* Task requirements: Take each line that has the word "from" and return it.

——

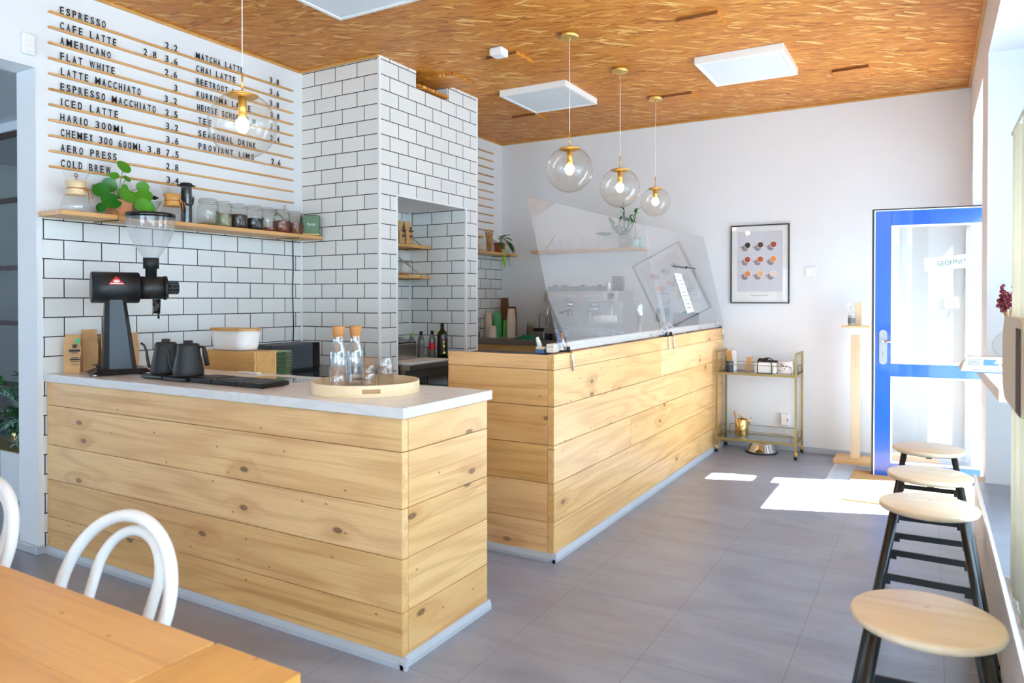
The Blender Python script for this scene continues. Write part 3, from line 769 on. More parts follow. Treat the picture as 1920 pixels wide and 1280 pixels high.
# swing-top jars
def jar(y, r, h, fill, fh, label, spoon=False):
    c = (-3.935, y, SZ)
    t = thing('storage_jar', label, 'jar', c, 0, 'swing-top jars on the shelf')
    vessel('glass_body', [(0, .002), (r*.92, .002), (r, .010), (r, h*.62), (r*.93, h*.72), (r*.78, h*.78), (r*.78, h*.86)], c, 'thin_jar', t)
    vessel('contents', [(0, .006), (r*.90, .006), (r*.95, .014), (r*.95, fh), (r*.5, fh+.006), (0, fh+.004)], c, fill, t, 24)
    vessel('lid', [(r*.80, h*.87), (r*.84, h*.89), (r*.84, h*.96), (r*.74, h*.985), (0, h*.985)], c, 'thin_jar', t)
    b = B()
    b.tube([(c[0]+r*.83*math.cos(2*PI*k/24), y+r*.83*math.sin(2*PI*k/24), SZ+h*.83) for k in range(24)], .0018, 6, closed=True)
    b.tube([(c[0]+r*.86*math.cos(2*PI*k/24), y+r*.86*math.sin(2*PI*k/24), SZ+h*.90) for k in range(24)], .0018, 6, closed=True)
    a = .7; dx, dy = math.cos(a), math.sin(a)
    for q in (-.008, .008):
        b.tube([(c[0]+r*.84*dx-dy*q, y+r*.84*dy+dx*q, SZ+h*.92), (c[0]+(r*.84+.014)*dx-dy*q, y+(r*.84+.014)*dy+dx*q, SZ+h*.84), (c[0]+(r*.88)*dx-dy*q, y+(r*.88)*dy+dx*q, SZ+h*.76)], .0016, 6)
    obj('wire_clip', b, 'steel', t)
    b = B()
    a0, a1 = .15, .85
    ps = [(c[0]+(r+.0008)*math.cos(q), y+(r+.0008)*math.sin(q)) for q in [a0+(a1-a0)*k/6 for k in range(7)]]
    for p, q in zip(ps, ps[1:]): b.quad((*p, SZ+h*.42), (*q, SZ+h*.42), (*q, SZ+h*.52), (*p, SZ+h*.52))
    obj('label', b, 'label_dark', t)
    if spoon:
        b = B(); b.tube([(c[0], y+.005, SZ+fh), (c[0]+.005, y+.022, SZ+h*1.02)], .0025, 6); b.sphere((c[0]+.006, y+.024, SZ+h*1.08), .012, sx=.5, sz=1.5); obj('spoon', b, 'steel', t)
jar(2.965, .066, .172, 'tea_green', .014, 'largest swing-top jar, almost empty, leftmost of the seven')
jar(3.083, .050, .168, 'tea_green', .085, 'narrow swing-top jar of pale herbs, second from the left')
jar(3.195, .058, .166, 'beans', .090, 'wide swing-top jar of black tea, third from the left')
jar(3.325, .060, .168, 'tea_dark', .078, 'wide swing-top jar of dark leaves in the middle of the row')
jar(3.440, .048, .168, 'tea_red', .026, 'narrow swing-top jar with a little red tea at the bottom')
jar(3.558, .060, .168, 'tea_red', .082, 'swing-top jar of red fruit tea with a spoon in it', True)
jar(3.683, .056, .166, 'tea_red', .078, 'rightmost swing-top jar, filled with dark red tea')
# speaker in the corner
t = thing('speaker', 'small black speaker with a green cloth front in the shelf corner', 'speaker', (-3.925, 3.815, SZ), math.radians(58))
b = B(); b.box(-.062, .062, -.045, .04, 0, .150, .006); obj('cabinet', b, 'black_matt', t, False)
b = B(); b.box(-.058, .058, -.049, -.045, .012, .146, .003); obj('grille', b, 'speaker_green', t, False)
b = B(); b.box(-.058, .058, -.0495, -.045, .004, .016, .001); obj('trim_strip', b, 'brass_matt', t, False)
b = B(); text(b, 'Marshall', (-.030, -.0492, .072), X, Z, .020, .060, .002); obj('lettering', b, 'paper', t, False)
b = B(); b.tube([(-.055, -.052, .075), (-.045, -.06, .03), (-.03, -.065, .0015), (.02, -.065, .0015)], .002, 6); obj('lead', b, 'brass_matt', t, False)

# ---------------------------------------------------------------- on the front counter
CT = .9555
# grinder: horizontal motor on a tapering column, glass hopper on the head
gx = -3.86
t = thing('coffee_grinder', 'tall black coffee grinder with a clear hopper on the white worktop', 'grinder', (gx, 2.33, CT))
b = B(); b.hexa([(gx-.13, 2.17, CT+.010), (gx+.14, 2.17, CT+.010), (gx+.14, 2.50, CT+.010), (gx-.13, 2.50, CT+.010), (gx-.10, 2.21, CT+.030), (gx+.11, 2.21, CT+.030), (gx+.11, 2.47, CT+.030), (gx-.10, 2.47, CT+.030)])
obj('base', b, 'grinder_black', t)
for (x, y) in ((gx+.115, 2.195), (gx+.115, 2.475), (gx-.11, 2.195), (gx-.11, 2.475)):
    b = B(); b.cyl((x, y, CT), (x, y, CT+.013), .014, seg=14); obj('foot', b, 'chrome', t)
b = B()
def octo(hy, hx, cy_, z, ch):
    return [(gx+dx, cy_+dy, z) for dx, dy in ((-hx, -hy+ch), (-hx+ch, -hy), (hx-ch, -hy), (hx, -hy+ch), (hx, hy-ch), (hx-ch, hy), (-hx+ch, hy), (-hx, hy-ch))]
r0 = [b.b.verts.new(p) for p in octo(.092, .085, 2.332, CT+.030, .03)]; r1 = [b.b.verts.new(p) for p in octo(.056, .050, 2.312, 1.358, .022)]
fs = b.skin([r0, r1], smooth=False)
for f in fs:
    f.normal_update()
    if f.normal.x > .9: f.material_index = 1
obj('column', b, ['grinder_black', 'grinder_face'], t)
b = B(); b.cyl((gx, 2.188, 1.415), (gx, 2.440, 1.415), .083, seg=48); b.cyl((gx, 2.183, 1.415), (gx, 2.188, 1.415), .079, .083, seg=48); b.cyl((gx, 2.44, 1.415), (gx, 2.445, 1.415), .083, .079, seg=48)
obj('motor', b, 'grinder_black', t)
b = B(); b.cyl((gx, 2.445, 1.415), (gx, 2.588, 1.415), .062, seg=40); b.cyl((gx, 2.588, 1.415), (gx, 2.604, 1.415), .066, seg=40)
obj('grinding_head', b, 'grinder_black', t)
b = B(); b.cyl((gx, 2.604, 1.415), (gx, 2.675, 1.415), .031, seg=24)
for k in range(8):
    a = 2*PI*k/8; b.box(gx+.031*math.cos(a)-.004, gx+.031*math.cos(a)+.004, 2.612, 2.673, 1.415+.031*math.sin(a)-.004, 1.415+.031*math.sin(a)+.004, .002)
obj('setting_knob', b, 'grinder_black', t)
hc = (gx, 2.515, 0)
b = B(); b.lathe([(0, 1.47), (.033, 1.47), (.033, 1.52), (.046, 1.52), (.046, 1.578), (0, 1.578)], hc, 28); obj('hopper_neck', b, 'black_matt', t)
b = B(); b.lathe([(.043, 1.578), (.060, 1.600), (.091, 1.643), (.119, 1.692), (.136, 1.745), (.143, 1.805)], hc, 40); o = obj('hopper', b, 'hopper_clear', t)
b = B(); b.lathe([(.139, 1.797), (.146, 1.797), (.147, 1.812), (.143, 1.820), (.06, 1.828), (0, 1.829)], hc, 40); obj('hopper_lid', b, 'black_gloss', t)
b = B(); b.box(gx-.02, gx+.02, 2.528, 2.566, 1.325, 1.36, .004); b.cyl((gx, 2.547, 1.35), (gx, 2.547, 1.275), .024, .020, seg=18); b.box(gx+.0, gx+.045, 2.520, 2.545, 1.285, 1.315, .004); b.cyl((gx+.012, 2.555, 1.28), (gx+.012, 2.555, 1.246), .007, seg=10)
obj('spout', b, 'black_gloss', t)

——

* Correct response:
The Blender Python script for this scene continues. Write part 3, from line 769 on. More parts follow. Treat the picture as 1920 pixels wide and 1280 pixels high.
jar(3.083, .050, .168, 'tea_green', .085, 'narrow swing-top jar of pale herbs, second from the left')
jar(3.195, .058, .166, 'beans', .090, 'wide swing-top jar of black tea, third from the left')